(begin)
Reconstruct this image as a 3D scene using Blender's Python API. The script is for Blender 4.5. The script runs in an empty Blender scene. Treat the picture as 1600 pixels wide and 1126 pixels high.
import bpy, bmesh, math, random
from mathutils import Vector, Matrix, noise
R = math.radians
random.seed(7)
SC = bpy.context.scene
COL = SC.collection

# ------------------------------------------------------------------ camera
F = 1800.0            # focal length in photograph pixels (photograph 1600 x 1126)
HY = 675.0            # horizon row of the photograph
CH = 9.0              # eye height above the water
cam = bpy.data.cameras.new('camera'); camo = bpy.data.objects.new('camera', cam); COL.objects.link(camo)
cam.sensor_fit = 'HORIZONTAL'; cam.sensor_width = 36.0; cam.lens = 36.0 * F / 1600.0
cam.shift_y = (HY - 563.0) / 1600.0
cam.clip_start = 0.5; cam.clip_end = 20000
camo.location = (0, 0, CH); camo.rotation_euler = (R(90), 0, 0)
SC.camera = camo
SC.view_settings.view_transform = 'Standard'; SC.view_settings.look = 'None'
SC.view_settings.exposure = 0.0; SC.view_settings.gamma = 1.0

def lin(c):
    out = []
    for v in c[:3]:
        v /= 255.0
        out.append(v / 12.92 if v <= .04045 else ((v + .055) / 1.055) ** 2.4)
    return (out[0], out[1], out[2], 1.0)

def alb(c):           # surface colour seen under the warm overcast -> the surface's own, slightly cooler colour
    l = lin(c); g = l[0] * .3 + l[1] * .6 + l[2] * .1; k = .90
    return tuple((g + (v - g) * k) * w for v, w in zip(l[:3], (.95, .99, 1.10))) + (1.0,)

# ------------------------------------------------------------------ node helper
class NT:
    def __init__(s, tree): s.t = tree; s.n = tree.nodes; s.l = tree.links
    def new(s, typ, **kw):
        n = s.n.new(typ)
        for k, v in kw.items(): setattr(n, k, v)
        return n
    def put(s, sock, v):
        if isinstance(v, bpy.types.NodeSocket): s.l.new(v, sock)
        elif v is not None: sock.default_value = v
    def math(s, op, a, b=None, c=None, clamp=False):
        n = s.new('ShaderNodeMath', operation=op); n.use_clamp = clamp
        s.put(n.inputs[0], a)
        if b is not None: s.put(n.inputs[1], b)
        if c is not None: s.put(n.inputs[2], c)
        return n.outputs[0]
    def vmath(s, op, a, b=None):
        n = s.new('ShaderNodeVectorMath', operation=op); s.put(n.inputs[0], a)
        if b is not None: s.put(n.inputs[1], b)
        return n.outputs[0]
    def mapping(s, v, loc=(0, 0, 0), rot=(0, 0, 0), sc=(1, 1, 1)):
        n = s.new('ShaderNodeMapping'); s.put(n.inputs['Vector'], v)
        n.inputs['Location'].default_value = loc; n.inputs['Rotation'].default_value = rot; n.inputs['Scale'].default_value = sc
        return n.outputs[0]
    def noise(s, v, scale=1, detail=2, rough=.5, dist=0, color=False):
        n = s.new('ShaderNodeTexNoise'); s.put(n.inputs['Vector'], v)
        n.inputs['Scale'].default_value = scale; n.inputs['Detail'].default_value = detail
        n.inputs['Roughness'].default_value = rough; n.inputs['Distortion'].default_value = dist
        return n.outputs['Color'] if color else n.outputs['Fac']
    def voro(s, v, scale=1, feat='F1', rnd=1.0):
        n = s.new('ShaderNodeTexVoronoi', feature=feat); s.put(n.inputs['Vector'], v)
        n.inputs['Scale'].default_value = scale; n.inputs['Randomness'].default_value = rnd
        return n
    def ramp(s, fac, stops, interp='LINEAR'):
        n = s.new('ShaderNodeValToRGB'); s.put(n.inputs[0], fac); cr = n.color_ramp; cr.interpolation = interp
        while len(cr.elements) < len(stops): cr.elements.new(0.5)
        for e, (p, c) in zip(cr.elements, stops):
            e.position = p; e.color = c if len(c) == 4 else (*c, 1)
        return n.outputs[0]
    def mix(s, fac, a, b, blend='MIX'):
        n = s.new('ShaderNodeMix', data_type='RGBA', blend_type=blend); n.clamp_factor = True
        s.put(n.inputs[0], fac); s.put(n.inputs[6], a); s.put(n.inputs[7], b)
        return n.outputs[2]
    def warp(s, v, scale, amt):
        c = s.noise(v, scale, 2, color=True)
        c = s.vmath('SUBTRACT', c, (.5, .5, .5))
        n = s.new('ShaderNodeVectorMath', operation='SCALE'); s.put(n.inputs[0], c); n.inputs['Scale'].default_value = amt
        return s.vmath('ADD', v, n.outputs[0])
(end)
◆ Do this:
Copy exactly the lines that run from the first line of the data to the line containing "COL = SC.collection", please, with both ends included and nothing else.

◆ Response below:
Reconstruct this image as a 3D scene using Blender's Python API. The script is for Blender 4.5. The script runs in an empty Blender scene. Treat the picture as 1600 pixels wide and 1126 pixels high.
import bpy, bmesh, math, random
from mathutils import Vector, Matrix, noise
R = math.radians
random.seed(7)
SC = bpy.context.scene
COL = SC.collection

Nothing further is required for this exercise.